Per Massimo Moratti questa è una squadra al 90% di Mancini. Fa già il manager all’inglese e non ce l’ha detto? “Piano, che i direttori sportivi sono pericolosi… No, qui non c’è questa cultura. In Inghilterra non ho mai visto presidenti o dirigenti al campo di allenamento: il tecnico è l’unico responsabile su tutto”.
Quali differenze ci sono tra Moratti e Thohir? “Moratti era il presidente classico, stava con la squadra, parlava con me e i ragazzi. Thohir è lontano ma ci sentiamo tanto ed è ben rappresentato qui. Storie differenti”.
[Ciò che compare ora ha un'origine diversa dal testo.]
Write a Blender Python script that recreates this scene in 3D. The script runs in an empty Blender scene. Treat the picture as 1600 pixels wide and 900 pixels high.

Che cosa va e che cosa no dell’Inter finora? “Funziona la fase difensiva. È da migliorare quella offensiva: ci servono più gol”.
Le difficoltà di Kondogbia? “Si deve ambientare. Il calcio italiano non è mai stato facile. Hanno faticato anche grandissimi come Platini o Zidane. E Van Basten lo volevano cedere alla mia Samp per Vialli. Io sono certo che Kondogbia diventerà un grande, anche se è più un Vieira che uno Yaya Touré. Di Yaya ce n’è uno solo”.
Ljajic è un problema? “Ha qualità tecniche straordinarie ma, come capita spesso a certi talenti slavi, fatica a metterci qualcosa in più. Dipenderà più da lui che da me”.
Un caso controverso è Guarin, suo punto fermo, amato o fischiato senza vie di mezzo. “A volte, è vero, commette errori incredibili, ma è un ottimo giocatore. E giudichiamolo con equilibrio: non può essere prima eroe e poi brocco”.